Directions: Copy each line of the data below with the word "this".

Exercise input:
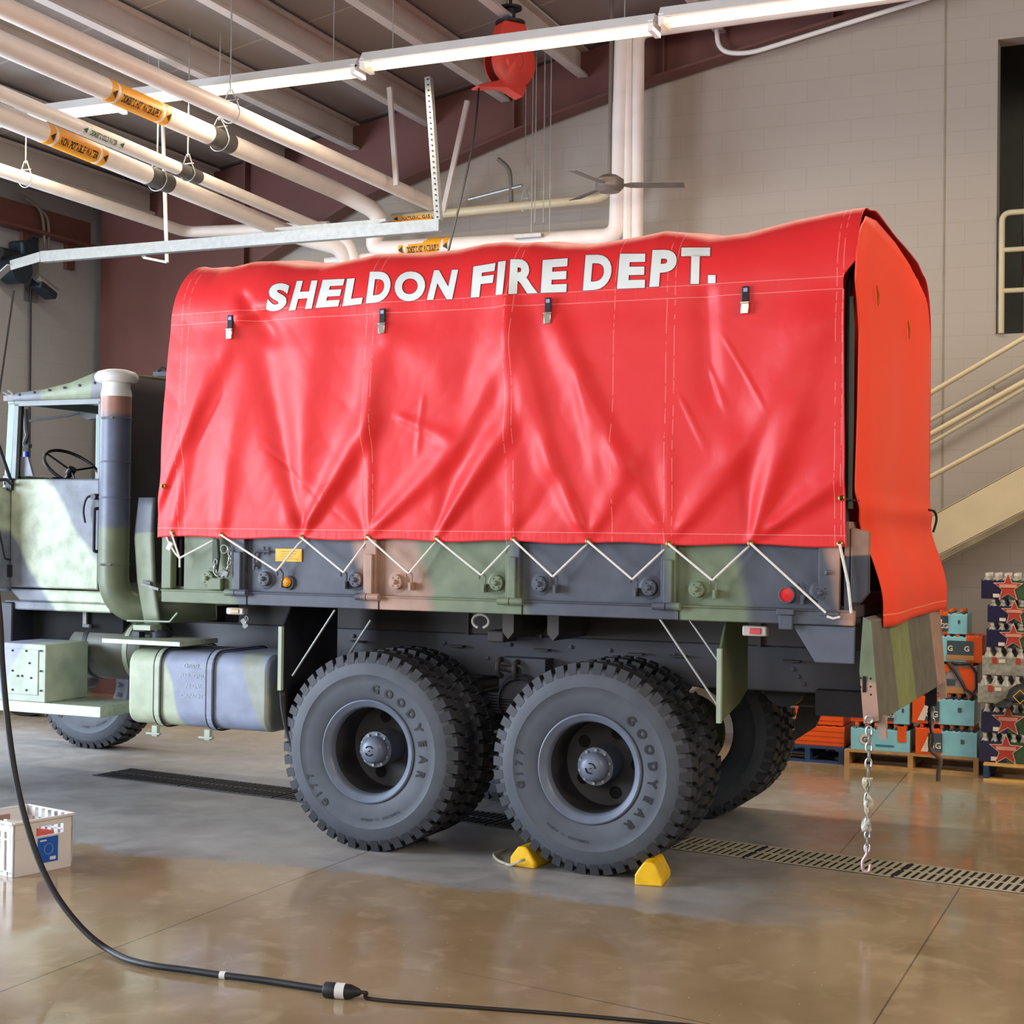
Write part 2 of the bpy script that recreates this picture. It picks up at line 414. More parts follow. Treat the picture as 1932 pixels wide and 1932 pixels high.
# rigid frame: rafter, column, eave beam
rt = thing('roof_rafter', (-2, 6.0, 5.6), 'maroon painted tapered steel rafter rising rightward along the back wall', 'beam')
top = [(-7.0, roofz(-7)-.32), (13, roofz(13)-.3)]
bot = [(-6.9, 3.2), (-5.75, 3.2), (-5.25, 4.35), (-4.95, 4.62), (-3.53, 5.29), (-1.40, 5.94), (-.28, 6.21), (2.16, 6.68), (8, 7.75), (13, 8.65)]
webY = 6.02
web = [(x, webY, z) for x, z in [(-6.87, 3.2)]+bot[1:]] + [(13, webY, roofz(13)-.02), (-6.87, webY, roofz(-7)-.02)]
MB().prism(web, (0, .02, 0)).build('web', MAROON, rt, smooth=0)
fl = MB()
for (x0, z0), (x1, z1) in zip(bot[1:], bot[2:]): fl.bar((x0, webY-.0, z0), (x1, webY-.0, z1), .22, .025, (0,0,1))
fl.build('bottom_flange', MAROON, rt, smooth=0)
st = MB()
for x in (-4.9, -1.75, -.2, 1.4):
    st.box((x-.01, webY-.09, interp([(a, b) for a, b in bot[1:]], x)), (x+.01, webY, roofz(x)-.05))
st.build('stiffener', MAROON, rt, smooth=0)
ct = thing('frame_column', (-6.3, 6.0, 0), 'maroon steel column standing in the back left corner of the hall', 'column')
MB().prism([(-6.87, webY, 0), (-6.3, webY, 0), (-5.75, webY, 3.2), (-6.87, webY, 3.2)], (0, .02, 0)).build('web', MAROON, ct, smooth=0)
MB().bar((-6.3, webY, 0), (-5.75, webY, 3.2), .22, .025, (1,0,0)).build('flange', MAROON, ct, smooth=0)
eb = MB().box((XL, -13, 5.02), (XL+.04, 5.95, 5.30)).box((XL, -13, 5.0), (XL+.16, 5.95, 5.03))
for y in (4.85, 5.55): eb.box((XL, y, 4.72), (XL+.05, y+.13, 5.02))
tag(eb.build('eave_beam', MAROON, smooth=0), 'dark maroon eave beam running along the top of the left wall', 'beam')
# purlins
pk = 0
for x in (-6.2, -5.35, -4.45, -3.62, -2.75, -1.9, -1.08, .3, 1.7, 3.1):
    z = roofz(x)-.02; m = MB()
    m.box((x-.012, -13, z-.26), (x+.012, 6.0, z)).box((x-.012, -13, z-.27), (x+.09, 6.0, z-.245)).box((x-.012, -13, z-.02), (x+.09, 6.0, z))
    tag(m.build('roof_purlin', PURL, smooth=0), 'pale painted roof purlin running front to back under the white ceiling', 'roof beam', 'roof purlins')

# ------------------------------------------------------------------ fluorescent row
TUBE = emis('tube_glow', (1.0, .86, .46, 1), 1.7)
LY = 2.8
edges = [-9.0, -6.45, -4.04, -1.68, .80, 3.25, 5.7]
names = ['fifth and leftmost', 'second from the left', 'third from the left, behind the white pipes', 'fourth from the left, left of the red reel', 'fifth from the left, crossing the red reel', 'rightmost, against the maroon rafter']
def fz(x): return 5.507+.0155*(x+1.67)
lamps = []
for i, (x0, x1) in enumerate(zip(edges[1:], edges[2:])):
    z0 = fz(x0); 
    t = thing('fluorescent_fixture', ((x0+x1)/2, LY, z0+.1), 'lit strip light, '+names[i+1], 'ceiling light', 'fluorescent strip lights in one row')
    zz = fz((x0+x1)/2); a = x0+.02; b = x1-.02
    MB().prism([(a, LY-.10, zz+.045), (a, LY-.045, zz+.13), (a, LY+.045, zz+.13), (a, LY+.10, zz+.045), (a, LY+.09, zz+.04), (a, LY+.04, zz+.075), (a, LY-.04, zz+.075), (a, LY-.09, zz+.04)], (b-a, 0, 0)).build('housing', WHITE, t, smooth=0)
    for s in (-1, 1):
        MB().cyl((a+.05, LY+s*.055, zz+.025), (b-.05, LY+s*.055, zz+.025), .019, 12).build('tube', TUBE, t)
    MB().box((a, LY-.09, zz-.01), (a+.04, LY+.09, zz+.07)).box((b-.04, LY-.09, zz-.01), (b, LY+.09, zz+.07)).build('socket', WHITE, t, smooth=0)
    w_ = MB()
    for xx in (a+.25, b-.25): w_.cyl((xx, LY, zz+.13), (xx, LY, roofz(xx)), .004, 6)
    w_.build('hanger_wire', STEEL, t)
    l = bpy.data.lights.new('tube_light', 'AREA'); l.shape = 'RECTANGLE'; l.size = b-a; l.size_y = .16; l.energy = 56; l.color = (1, .86, .64)
    lo = bpy.data.objects.new('tube_light', l); COL.objects.link(lo); lo.location = ((a+b)/2, LY, zz-.012); setpar(lo, t)

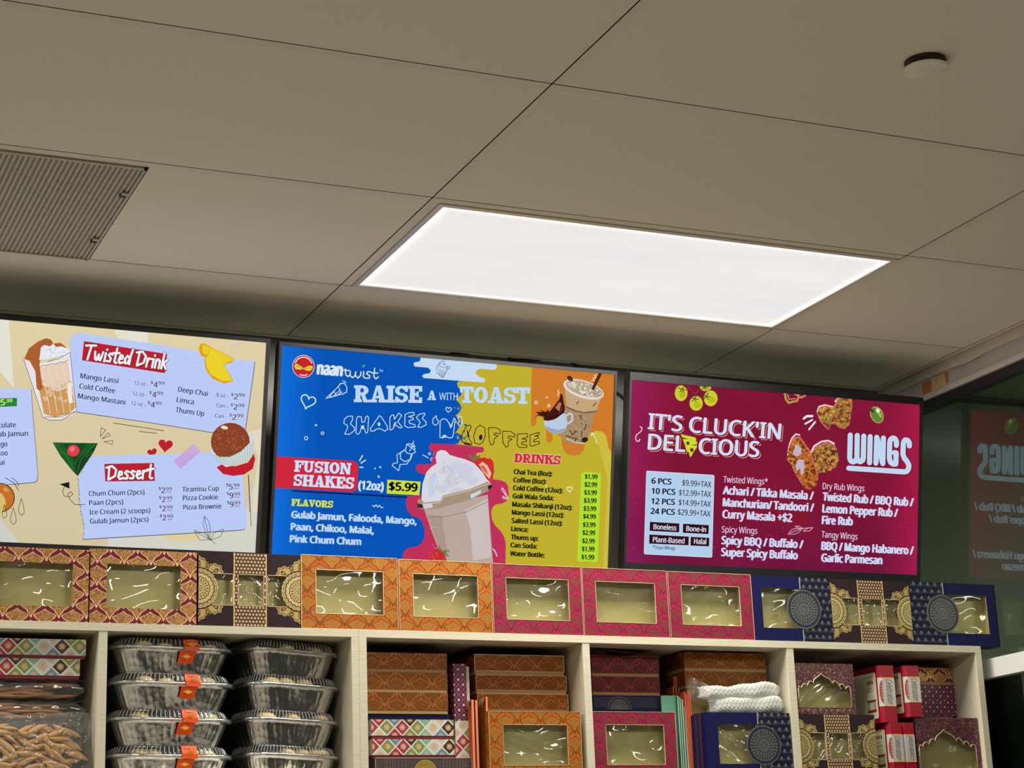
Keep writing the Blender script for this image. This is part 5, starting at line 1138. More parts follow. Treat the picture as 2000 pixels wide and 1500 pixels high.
# ================================================================ things in the cubbies
def P3(px, py, Y): return at(px, py, Y)
def slim_box(label, x0, x1, z0, z1, y0, D, m, base=True, group=None, basecol=None, cat='sweet box', name='slim_sweet_box', foil=None):
    """a flat lidded sweet box lying on its back: patterned lid over a plain tray"""
    t = thing(name, label, cat, ((x0 + x1) / 2, y0 + D / 2, z0), group); bh = (z1 - z0) * 0.17 if base else 0.0
    l = MB(); l.box(x0, x1, y0, y0 + D, z0 + bh, z1 - 0.0004); 
    if foil: edge_strips(l, x0, x1, y0, z0 + bh, z1 - .0004, 1, .0009)
    l.build('lid', [m, foil or M_FOIL], t)
    if base:
        b = MB(); b.box(x0 + .0012, x1 - .0012, y0 + .0012, y0 + D - .0012, z0, z0 + bh); b.build('tray', basecol or M_CREAM, t)
    return t
def zz(px, py, Y): return at(px, py, Y).z

# ---------------------------------------------------------------- cubby with foil pans
M_ALUFOIL = mat('aluminium_foil', (0.66, 0.66, 0.67, 1), 0.24, metal=1.0)
nt, b = nodes(M_ALUFOIL); vn = nt.nodes.new('ShaderNodeTexVoronoi'); vn.inputs['Scale'].default_value = 60; nt.links.new(objco(nt), vn.inputs['Vector'])
bump(nt, b, S(nt, vn.outputs['Distance']) + noise(nt, 34, objco(nt), 2.0) * 1.4, 0.10, 0.012)
M_LABEL = mat('orange_label', C(236, 84, 20), 0.4); M_LABELY = mat('yellow_print', C(240, 176, 40), 0.5); M_LABELW = mat('pale_print', C(236, 180, 150), 0.5)
M_SWEET = speckle(mat('pale_sweet', rough=0.75), 90, 0.5, C(246, 222, 160))
M_LIDRIB = film_mat('ribbed_clear_plastic', 1.5, 0.08, tint=(0.97, 0.97, 0.96, 1), haze=0.05, bs=0.1, bsc=120)
nt = M_LIDRIB.node_tree; u_, v_ = uv(nt); hz = ((u_ * 85).fr().lt(0.22)) * 0.36 + 0.03
for n_ in nt.nodes:
    if n_.type == 'MIX_SHADER' and not n_.inputs[0].is_linked: nt.links.new(hz.k, n_.inputs[0])
def rrect(L, D, r, n=16):
    P = []
    for cx, cy, a0 in ((L / 2 - r, D / 2 - r, 0), (-L / 2 + r, D / 2 - r, 90), (-L / 2 + r, -D / 2 + r, 180), (L / 2 - r, -D / 2 + r, 270)):
        for k in range(n + 1):
            a = math.radians(a0 + 90 * k / n); P.append((cx + r * math.cos(a), cy + r * math.sin(a), 1))
        # straight run to the next corner
        nx = {0: (-L / 2 + r, D / 2), 90: (-L / 2, -D / 2 + r), 180: (L / 2 - r, -D / 2), 270: (L / 2, D / 2 - r)}[a0]
        sx_, sy_, _ = P[-1]; q = 34 if a0 in (0, 180) else 18
        for k in range(1, q): P.append((sx_ + (nx[0] - sx_) * k / q, sy_ + (nx[1] - sy_) * k / q, 0))
    return P
PL, PD, PH, LH = 0.292, 0.185, 0.0545, 0.0190
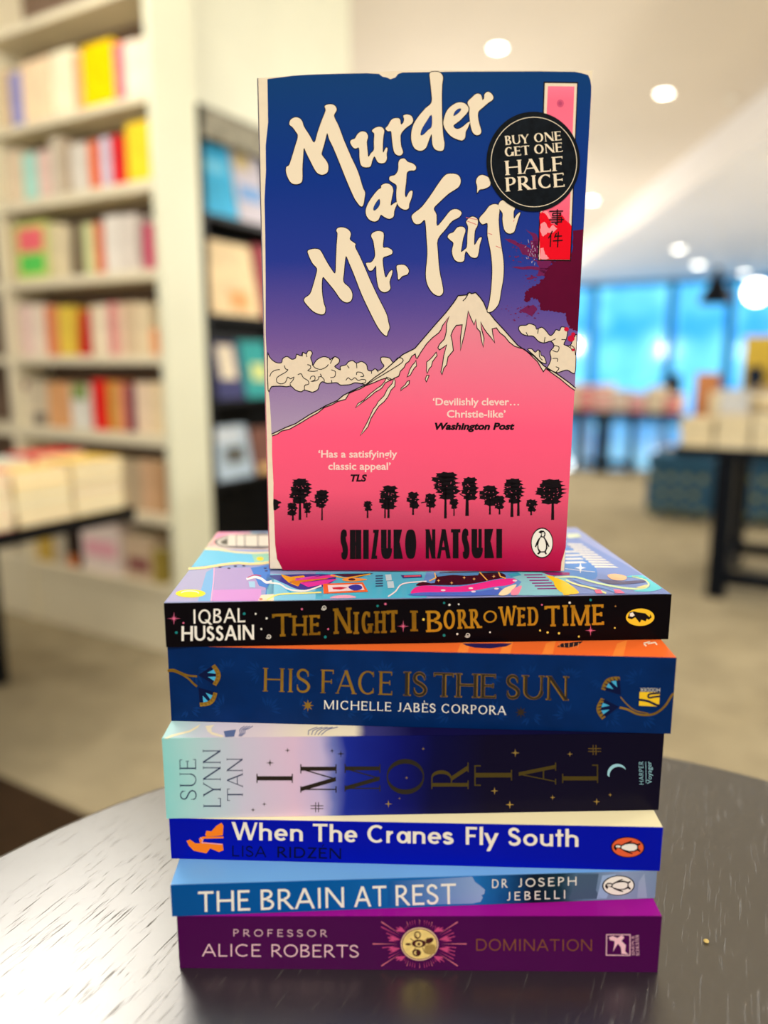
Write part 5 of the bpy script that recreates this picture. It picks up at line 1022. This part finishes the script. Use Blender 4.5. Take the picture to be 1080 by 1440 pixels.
for s_ in ([(70, 400), (140, 412), (240, 455), (330, 500), (410, 555), (410, 620), (350, 590), (250, 560), (215, 490)], [(140, 690), (300, 680), (430, 695), (500, 700), (470, 750), (400, 720), (300, 712)], [(280, 300), (370, 345), (415, 400), (415, 560), (380, 480), (350, 380)], [(290, 800), (350, 770), (390, 790), (330, 815)], [(220, 1130), (300, 1080), (360, 1070), (400, 1120), (340, 1180), (260, 1150)], [(400, 620), (560, 625), (520, 700), (470, 780), (400, 780), (430, 700), (400, 660)], [(330, 420), (410, 430), (412, 600), (350, 520)]): pr.poly(ragged(k6(s_), 1.2, 3), MAR2, 1)
for i in range(90):
    t = random.random(); X, Y = (random.uniform(110, 430), random.uniform(440, 640)) if t < .4 else ((random.uniform(220, 440), random.uniform(740, 900)) if t < .6 else (random.uniform(30, 420), random.uniform(1080, 1240)))
    X, Y = 700 + X / 7.2, 280 + Y / 7.2; r = random.uniform(.3, 1.2); pr.poly([(X - r * 2, Y), (X, Y - r), (X + r * 1.5, Y + r * .2), (X, Y + r)], MAR2, 1)
for i in range(26):
    X, Y = 700 + random.uniform(280, 420) / 7.2, 280 + random.uniform(400, 660) / 7.2; pr.line([(X, Y), (X + random.uniform(-2, 2), Y + random.uniform(1, 4))], .5, mat((200, 190, 214), .4), 2)
RD = mat((206, 20, 60), .4)
for cx_, cy_, r in ((796.5, 463, 3.4), (803, 476, 5), (806, 470, 3), (806, 492, 2.2)): pr.ell(cx_, cy_, r, r * .9, RD, 4, 12)
pr.build('splatter_print', st)
# vertical strip with characters
pr = Print(FF, CL)
pr.poly([(764.4, 114.8), (813, 115.4), (802.8, 367.4), (756.2, 366.6)], INK, 2); pr.poly([(766.2, 117), (811.4, 117.6), (801.4, 365.4), (757.8, 365.2)], SN, 3)
PS = ramp_mat('strip_print', [(0, (250, 24, 48)), (.2, (246, 90, 120)), (.5, (250, 120, 150)), (.9, (252, 112, 142)), (1, (246, 130, 160))], 2, .36, .02)
pr.poly([(770.4, 121.4), (807.6, 121.8), (798.6, 363.4), (759.6, 363)], PS, 4)
RED = mat((236, 8, 34), .36)
pr.poly([(759.0, 365)] + ragged([(758.6, 330), (759.4, 298), (766, 306), (775, 315), (783, 318), (786, 300), (793, 306), (803.4, 318)], .8, 4)[:-3] + [(801.4, 365.2)], RED, 5)
for s_ in ([(430, 260), (470, 230), (520, 300), (560, 260), (600, 300), (560, 340), (500, 340), (460, 380), (430, 330)], [(430, 500), (460, 490), (480, 560), (520, 600), (470, 612), (425, 600)], [(440, 130), (500, 120), (540, 190), (490, 220)]): pr.poly(ragged(k6(s_), .8, 3), mat((250, 150, 160), .36), 6)
pr.poly(ragged(k6([(440, 130), (470, 140), (540, 230), (500, 260), (440, 190)]), .6, 3), RED, 7)
pr.ell(787.8, 145.6, 5, 5.5, mat((214, 88, 124), .4), 5); pr.ell(787.6, 145.6, 2.6, 3, mat((190, 74, 112), .4), 6)
for L in ([(520, 125), (660, 122)], [(556, 145), (636, 143), (634, 168), (556, 170), (556, 145)], [(545, 190), (646, 188), (644, 232), (540, 234)], [(520, 211), (668, 208)], [(602, 104), (600, 256), (578, 246)], [(552, 322), (540, 350), (512, 398)], [(536, 368), (530, 484)], [(592, 345), (574, 392)], [(572, 378), (648, 374)], [(556, 424), (656, 418)], [(612, 330), (604, 488)]): pr.line(k6(L), 1.7, INK, 8)
pr.build('strip_print', st)
# trees
pr = Print(FF, CL)
def tree(x, base, crown, trunks=((0, 0, 2.2),), seed=0):
    rd = random.Random(seed); x0, x1, y0, y1 = crown; cx_ = (x0 + x1) / 2; w_ = x1 - x0; h_ = y1 - y0
    pr = Print(FF, CL)
    for dx, db, tw in trunks: pr.poly([(x + dx - tw * .7, base - db), (x + dx - tw * .4, y0 + h_ * .5), (x + dx + tw * .4, y0 + h_ * .5), (x + dx + tw * .6, base - db)], INK, 2)
    nl = max(3, int(h_ / 5))
    for i in range(nl):
        t = (i + .5) / nl; ww = w_ * (.42 + .58 * math.sin(math.pi * min(1, .18 + t * .72))) * rd.uniform(.8, 1.02) / 2; yy = y0 + h_ * t; hh = h_ / nl * .95
        ox = rd.uniform(-.06, .06) * w_; ps = []
        n_ = 14
        for j in range(n_):
            a = 2 * math.pi * j / n_; r_ = 1 if j % 2 == 0 else rd.uniform(.66, .9)
            ps.append((cx_ + ox + ww * r_ * math.cos(a), yy + hh * r_ * math.sin(a) - abs(math.cos(a)) * 1.2 * (1 if t < .8 else -1)))
        pr.poly(ps, INK, 2)
    for i in range(int(w_ * h_ / 90)): pr.ell(rd.uniform(cx_ - w_ * .28, cx_ + w_ * .28), rd.uniform(y0 + h_ * .25, y1 - h_ * .15), .7, .55, mat((214, 90, 120), .4), 3, 6)
    pr.build('tree_print', st)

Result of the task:
Write part 2 of the bpy script that recreates this picture. It picks up at line 414. More parts follow. Treat the picture as 1932 pixels wide and 1932 pixels high.
Keep writing the Blender script for this image. This is part 5, starting at line 1138. More parts follow. Treat the picture as 2000 pixels wide and 1500 pixels high.
Write part 5 of the bpy script that recreates this picture. It picks up at line 1022. This part finishes the script. Use Blender 4.5. Take the picture to be 1080 by 1440 pixels.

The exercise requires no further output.